** BEGIN **
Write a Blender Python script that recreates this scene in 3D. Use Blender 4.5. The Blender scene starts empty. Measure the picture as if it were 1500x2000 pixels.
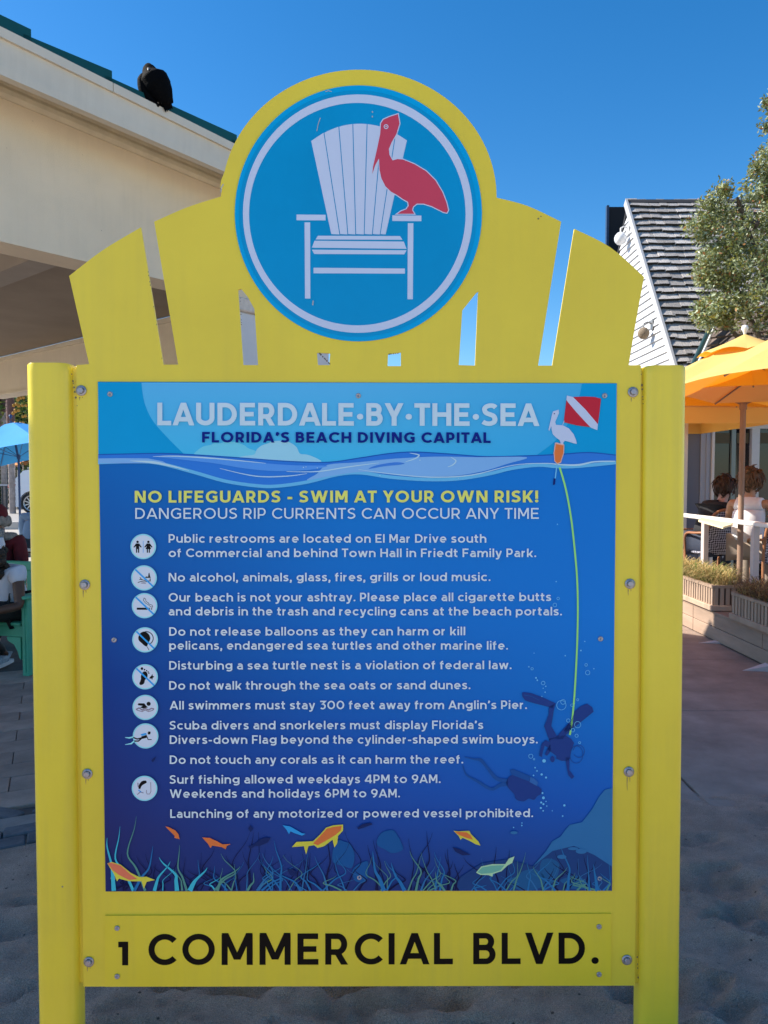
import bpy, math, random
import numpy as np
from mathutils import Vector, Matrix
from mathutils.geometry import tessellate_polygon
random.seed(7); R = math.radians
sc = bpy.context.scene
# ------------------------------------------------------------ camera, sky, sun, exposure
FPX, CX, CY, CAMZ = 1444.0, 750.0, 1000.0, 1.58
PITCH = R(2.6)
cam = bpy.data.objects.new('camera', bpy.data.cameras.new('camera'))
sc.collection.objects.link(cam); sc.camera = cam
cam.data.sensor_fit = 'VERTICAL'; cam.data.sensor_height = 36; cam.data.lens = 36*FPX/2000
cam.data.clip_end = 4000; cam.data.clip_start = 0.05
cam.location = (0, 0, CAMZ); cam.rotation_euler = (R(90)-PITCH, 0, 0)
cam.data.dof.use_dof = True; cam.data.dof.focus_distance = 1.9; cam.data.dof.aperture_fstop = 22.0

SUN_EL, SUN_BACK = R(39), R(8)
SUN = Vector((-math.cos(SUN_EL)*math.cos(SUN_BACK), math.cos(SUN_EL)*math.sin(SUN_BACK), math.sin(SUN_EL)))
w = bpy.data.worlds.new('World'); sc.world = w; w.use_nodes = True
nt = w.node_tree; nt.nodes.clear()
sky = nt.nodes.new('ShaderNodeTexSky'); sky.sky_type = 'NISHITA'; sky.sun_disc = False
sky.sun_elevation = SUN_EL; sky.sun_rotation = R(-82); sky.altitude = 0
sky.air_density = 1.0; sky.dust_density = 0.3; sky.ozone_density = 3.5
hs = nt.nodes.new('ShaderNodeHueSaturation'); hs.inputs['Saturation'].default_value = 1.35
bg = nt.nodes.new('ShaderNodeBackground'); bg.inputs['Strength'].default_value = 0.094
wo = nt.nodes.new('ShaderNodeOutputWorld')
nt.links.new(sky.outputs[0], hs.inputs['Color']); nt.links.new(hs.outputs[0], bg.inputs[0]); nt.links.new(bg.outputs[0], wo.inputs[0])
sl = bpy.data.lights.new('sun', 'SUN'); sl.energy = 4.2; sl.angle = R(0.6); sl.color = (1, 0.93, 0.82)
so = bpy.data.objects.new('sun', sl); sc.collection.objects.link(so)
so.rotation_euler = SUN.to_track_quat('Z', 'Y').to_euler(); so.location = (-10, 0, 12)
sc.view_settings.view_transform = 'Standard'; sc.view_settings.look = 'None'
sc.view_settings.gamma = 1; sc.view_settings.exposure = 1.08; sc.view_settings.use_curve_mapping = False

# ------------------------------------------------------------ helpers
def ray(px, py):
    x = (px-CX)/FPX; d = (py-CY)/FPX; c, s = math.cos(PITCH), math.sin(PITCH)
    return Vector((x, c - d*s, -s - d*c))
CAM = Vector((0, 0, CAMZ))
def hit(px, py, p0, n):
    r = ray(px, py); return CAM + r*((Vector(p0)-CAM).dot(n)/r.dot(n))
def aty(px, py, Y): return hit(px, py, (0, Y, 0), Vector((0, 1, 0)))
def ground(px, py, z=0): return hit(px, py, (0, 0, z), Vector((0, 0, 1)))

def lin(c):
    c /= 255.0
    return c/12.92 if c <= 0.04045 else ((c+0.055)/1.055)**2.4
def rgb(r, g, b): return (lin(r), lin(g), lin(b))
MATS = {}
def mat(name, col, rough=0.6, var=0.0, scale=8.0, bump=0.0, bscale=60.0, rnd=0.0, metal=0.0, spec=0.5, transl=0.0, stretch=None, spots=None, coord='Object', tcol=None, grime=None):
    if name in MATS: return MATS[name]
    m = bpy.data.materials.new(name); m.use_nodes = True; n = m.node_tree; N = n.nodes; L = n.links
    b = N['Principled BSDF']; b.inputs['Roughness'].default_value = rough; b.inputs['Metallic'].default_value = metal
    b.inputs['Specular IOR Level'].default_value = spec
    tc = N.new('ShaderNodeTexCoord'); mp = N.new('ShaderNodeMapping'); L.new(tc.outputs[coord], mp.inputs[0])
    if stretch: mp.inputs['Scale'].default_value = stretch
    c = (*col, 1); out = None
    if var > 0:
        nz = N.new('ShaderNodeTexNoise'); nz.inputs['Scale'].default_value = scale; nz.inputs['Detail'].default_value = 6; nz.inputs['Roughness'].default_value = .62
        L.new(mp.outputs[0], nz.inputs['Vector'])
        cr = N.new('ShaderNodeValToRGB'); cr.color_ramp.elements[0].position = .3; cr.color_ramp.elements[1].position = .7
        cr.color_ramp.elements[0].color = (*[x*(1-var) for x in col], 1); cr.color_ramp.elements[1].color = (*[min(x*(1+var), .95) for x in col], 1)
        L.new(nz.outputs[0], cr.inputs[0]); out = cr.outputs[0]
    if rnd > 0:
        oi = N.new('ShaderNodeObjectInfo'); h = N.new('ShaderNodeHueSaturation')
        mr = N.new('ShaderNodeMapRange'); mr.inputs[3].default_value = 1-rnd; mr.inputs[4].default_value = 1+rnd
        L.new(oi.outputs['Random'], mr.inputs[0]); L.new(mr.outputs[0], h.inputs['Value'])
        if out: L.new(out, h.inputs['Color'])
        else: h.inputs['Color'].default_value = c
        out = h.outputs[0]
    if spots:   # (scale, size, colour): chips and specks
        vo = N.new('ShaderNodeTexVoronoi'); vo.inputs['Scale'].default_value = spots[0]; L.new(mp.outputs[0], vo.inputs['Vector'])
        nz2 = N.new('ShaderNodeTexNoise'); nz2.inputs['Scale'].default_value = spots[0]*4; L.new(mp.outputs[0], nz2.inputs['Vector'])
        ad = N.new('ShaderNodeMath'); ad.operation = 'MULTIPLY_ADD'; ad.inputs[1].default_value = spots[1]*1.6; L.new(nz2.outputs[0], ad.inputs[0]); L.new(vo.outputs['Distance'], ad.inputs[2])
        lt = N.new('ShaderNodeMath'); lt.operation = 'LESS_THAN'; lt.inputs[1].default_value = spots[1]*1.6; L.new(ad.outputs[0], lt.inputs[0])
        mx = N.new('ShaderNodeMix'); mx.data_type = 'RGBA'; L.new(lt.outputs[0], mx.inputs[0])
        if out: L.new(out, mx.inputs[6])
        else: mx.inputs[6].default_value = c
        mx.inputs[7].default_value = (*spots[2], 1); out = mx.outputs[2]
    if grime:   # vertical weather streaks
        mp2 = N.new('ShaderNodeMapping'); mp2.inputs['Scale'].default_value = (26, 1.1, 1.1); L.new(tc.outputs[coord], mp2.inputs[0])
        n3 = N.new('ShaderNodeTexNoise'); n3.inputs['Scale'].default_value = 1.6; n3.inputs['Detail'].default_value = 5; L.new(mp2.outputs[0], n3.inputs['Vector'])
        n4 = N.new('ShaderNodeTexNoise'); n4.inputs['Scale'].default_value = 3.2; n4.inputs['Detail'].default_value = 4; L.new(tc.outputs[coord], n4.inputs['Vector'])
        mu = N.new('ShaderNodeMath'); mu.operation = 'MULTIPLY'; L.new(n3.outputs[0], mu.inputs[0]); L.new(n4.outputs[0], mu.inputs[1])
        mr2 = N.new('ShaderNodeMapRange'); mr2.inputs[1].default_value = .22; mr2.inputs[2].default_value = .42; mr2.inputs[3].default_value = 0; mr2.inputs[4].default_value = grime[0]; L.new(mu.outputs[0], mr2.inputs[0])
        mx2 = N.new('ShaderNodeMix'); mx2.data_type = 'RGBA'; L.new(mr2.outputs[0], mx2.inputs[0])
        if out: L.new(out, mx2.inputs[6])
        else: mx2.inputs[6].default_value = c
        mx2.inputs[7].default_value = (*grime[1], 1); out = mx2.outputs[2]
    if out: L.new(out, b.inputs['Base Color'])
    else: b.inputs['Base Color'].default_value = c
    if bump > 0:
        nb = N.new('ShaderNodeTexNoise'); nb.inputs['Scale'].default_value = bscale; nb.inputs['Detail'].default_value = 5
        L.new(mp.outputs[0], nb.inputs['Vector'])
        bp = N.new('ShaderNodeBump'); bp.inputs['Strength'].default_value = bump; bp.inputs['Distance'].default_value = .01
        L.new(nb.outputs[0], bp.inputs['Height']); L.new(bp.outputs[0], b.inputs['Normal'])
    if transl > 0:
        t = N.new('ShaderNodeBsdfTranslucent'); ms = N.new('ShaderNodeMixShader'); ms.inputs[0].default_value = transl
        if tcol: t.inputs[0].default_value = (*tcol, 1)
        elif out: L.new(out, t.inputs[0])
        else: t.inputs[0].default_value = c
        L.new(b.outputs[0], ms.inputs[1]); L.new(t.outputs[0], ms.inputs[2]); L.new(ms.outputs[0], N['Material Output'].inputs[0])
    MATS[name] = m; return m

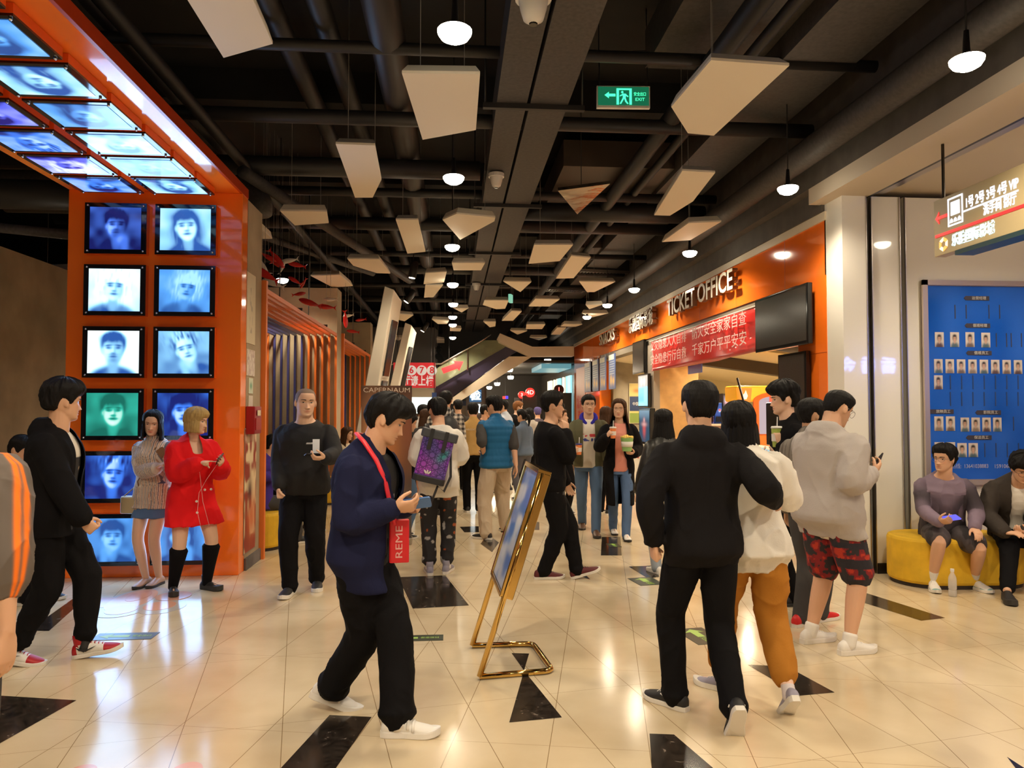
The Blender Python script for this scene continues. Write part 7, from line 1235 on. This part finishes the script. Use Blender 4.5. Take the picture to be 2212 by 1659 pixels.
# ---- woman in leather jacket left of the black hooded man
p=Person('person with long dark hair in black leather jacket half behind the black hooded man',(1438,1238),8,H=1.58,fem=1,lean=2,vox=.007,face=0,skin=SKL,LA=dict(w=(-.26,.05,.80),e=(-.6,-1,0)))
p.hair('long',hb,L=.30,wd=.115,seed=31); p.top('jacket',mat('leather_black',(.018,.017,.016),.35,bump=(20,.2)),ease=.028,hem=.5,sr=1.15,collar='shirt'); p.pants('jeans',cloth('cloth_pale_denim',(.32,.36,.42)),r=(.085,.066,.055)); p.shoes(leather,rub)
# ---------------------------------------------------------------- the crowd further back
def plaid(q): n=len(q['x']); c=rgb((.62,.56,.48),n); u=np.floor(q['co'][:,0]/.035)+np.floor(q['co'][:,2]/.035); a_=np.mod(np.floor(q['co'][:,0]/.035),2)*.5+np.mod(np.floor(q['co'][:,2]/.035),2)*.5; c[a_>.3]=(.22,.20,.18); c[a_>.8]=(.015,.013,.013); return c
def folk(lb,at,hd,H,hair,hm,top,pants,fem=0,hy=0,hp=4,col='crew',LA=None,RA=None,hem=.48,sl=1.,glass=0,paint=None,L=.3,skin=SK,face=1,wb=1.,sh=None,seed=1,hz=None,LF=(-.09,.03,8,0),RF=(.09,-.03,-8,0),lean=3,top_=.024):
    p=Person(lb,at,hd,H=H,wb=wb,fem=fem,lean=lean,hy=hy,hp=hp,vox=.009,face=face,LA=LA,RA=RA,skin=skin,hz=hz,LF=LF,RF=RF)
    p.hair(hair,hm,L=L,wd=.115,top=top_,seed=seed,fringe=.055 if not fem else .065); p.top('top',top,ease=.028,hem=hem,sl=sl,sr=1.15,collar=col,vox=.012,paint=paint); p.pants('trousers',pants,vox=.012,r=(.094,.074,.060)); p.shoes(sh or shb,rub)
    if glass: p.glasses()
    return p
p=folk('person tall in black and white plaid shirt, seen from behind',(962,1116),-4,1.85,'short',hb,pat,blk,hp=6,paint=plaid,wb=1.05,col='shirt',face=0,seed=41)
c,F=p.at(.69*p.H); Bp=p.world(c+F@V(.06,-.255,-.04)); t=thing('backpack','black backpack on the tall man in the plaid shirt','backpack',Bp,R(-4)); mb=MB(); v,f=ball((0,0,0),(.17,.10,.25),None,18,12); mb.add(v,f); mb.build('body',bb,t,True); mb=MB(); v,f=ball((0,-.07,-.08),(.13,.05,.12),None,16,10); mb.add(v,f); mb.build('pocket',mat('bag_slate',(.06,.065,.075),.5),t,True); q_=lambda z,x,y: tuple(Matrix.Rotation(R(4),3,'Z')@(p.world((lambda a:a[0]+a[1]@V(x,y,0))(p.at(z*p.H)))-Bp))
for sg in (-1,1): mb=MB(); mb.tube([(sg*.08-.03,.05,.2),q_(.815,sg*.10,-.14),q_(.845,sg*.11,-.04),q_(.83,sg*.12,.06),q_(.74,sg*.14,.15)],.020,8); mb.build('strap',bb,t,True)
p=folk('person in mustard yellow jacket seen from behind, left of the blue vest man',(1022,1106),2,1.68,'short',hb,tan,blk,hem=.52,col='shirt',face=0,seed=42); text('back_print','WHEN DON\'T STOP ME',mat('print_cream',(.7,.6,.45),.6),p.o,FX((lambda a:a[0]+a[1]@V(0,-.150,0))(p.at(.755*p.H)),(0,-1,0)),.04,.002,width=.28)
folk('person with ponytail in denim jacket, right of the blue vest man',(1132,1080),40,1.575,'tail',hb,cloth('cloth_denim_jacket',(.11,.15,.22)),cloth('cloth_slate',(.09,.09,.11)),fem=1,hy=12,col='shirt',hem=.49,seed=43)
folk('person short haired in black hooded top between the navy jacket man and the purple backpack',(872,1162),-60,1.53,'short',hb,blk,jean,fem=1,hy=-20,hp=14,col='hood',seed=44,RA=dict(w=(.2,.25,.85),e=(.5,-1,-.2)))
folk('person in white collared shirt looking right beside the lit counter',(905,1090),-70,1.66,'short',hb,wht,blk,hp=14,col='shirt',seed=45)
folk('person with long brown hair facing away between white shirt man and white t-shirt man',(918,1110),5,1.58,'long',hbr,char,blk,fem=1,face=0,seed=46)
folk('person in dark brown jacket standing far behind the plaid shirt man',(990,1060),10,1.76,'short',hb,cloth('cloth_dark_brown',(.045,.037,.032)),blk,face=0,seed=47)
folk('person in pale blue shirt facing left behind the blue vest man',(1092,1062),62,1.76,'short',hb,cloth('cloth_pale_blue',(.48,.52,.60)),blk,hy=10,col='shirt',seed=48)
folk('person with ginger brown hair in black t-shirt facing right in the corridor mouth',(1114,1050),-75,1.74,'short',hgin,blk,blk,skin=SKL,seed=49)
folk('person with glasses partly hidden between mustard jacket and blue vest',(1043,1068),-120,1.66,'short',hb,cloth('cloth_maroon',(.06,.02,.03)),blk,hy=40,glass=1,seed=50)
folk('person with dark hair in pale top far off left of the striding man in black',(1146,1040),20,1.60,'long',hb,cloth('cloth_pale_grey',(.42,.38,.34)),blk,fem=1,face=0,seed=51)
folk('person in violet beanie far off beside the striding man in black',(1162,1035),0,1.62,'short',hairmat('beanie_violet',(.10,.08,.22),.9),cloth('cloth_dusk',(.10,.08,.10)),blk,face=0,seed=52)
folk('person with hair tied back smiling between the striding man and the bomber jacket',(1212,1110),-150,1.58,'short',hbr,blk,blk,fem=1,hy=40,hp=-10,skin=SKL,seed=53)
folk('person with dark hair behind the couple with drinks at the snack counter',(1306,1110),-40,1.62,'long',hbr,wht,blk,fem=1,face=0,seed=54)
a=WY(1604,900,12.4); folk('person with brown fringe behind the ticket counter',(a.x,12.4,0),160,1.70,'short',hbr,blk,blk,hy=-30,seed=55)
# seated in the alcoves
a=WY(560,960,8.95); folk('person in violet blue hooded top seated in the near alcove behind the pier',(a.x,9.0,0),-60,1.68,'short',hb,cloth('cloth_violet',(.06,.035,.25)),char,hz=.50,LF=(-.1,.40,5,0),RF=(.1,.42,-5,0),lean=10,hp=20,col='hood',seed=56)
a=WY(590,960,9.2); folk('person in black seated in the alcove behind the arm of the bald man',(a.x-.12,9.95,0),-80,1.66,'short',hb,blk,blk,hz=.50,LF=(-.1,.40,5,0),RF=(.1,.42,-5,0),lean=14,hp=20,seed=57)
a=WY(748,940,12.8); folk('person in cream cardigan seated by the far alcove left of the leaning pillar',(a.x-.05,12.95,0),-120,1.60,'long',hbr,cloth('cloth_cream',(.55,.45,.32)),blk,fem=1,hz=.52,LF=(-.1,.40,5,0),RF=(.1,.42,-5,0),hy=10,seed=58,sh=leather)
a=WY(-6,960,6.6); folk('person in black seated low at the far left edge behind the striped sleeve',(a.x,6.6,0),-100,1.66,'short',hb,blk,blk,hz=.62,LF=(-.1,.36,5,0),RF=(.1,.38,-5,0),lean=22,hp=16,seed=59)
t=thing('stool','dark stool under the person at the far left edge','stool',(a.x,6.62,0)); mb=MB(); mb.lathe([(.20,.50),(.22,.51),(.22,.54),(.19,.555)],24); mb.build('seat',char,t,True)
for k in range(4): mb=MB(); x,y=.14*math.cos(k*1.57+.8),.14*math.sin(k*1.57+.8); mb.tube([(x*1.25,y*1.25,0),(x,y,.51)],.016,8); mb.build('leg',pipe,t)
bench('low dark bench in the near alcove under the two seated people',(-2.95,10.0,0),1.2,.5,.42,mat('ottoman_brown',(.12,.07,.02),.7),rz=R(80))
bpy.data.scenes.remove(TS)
** END **
=== TASK TO COMPLETE ===
Repeat the lines from where the entries begin to the line with "cam.data.dof.use_dof = True;", both included. Any picture is left out.

=== WRITTEN SOLUTION ===
Write a Blender Python script that recreates this scene in 3D. Use Blender 4.5. The Blender scene starts empty. Measure the picture as if it were 1500x2000 pixels.
import bpy, math, random
import numpy as np
from mathutils import Vector, Matrix
from mathutils.geometry import tessellate_polygon
random.seed(7); R = math.radians
sc = bpy.context.scene
# ------------------------------------------------------------ camera, sky, sun, exposure
FPX, CX, CY, CAMZ = 1444.0, 750.0, 1000.0, 1.58
PITCH = R(2.6)
cam = bpy.data.objects.new('camera', bpy.data.cameras.new('camera'))
sc.collection.objects.link(cam); sc.camera = cam
cam.data.sensor_fit = 'VERTICAL'; cam.data.sensor_height = 36; cam.data.lens = 36*FPX/2000
cam.data.clip_end = 4000; cam.data.clip_start = 0.05
cam.location = (0, 0, CAMZ); cam.rotation_euler = (R(90)-PITCH, 0, 0)
cam.data.dof.use_dof = True; cam.data.dof.focus_distance = 1.9; cam.data.dof.aperture_fstop = 22.0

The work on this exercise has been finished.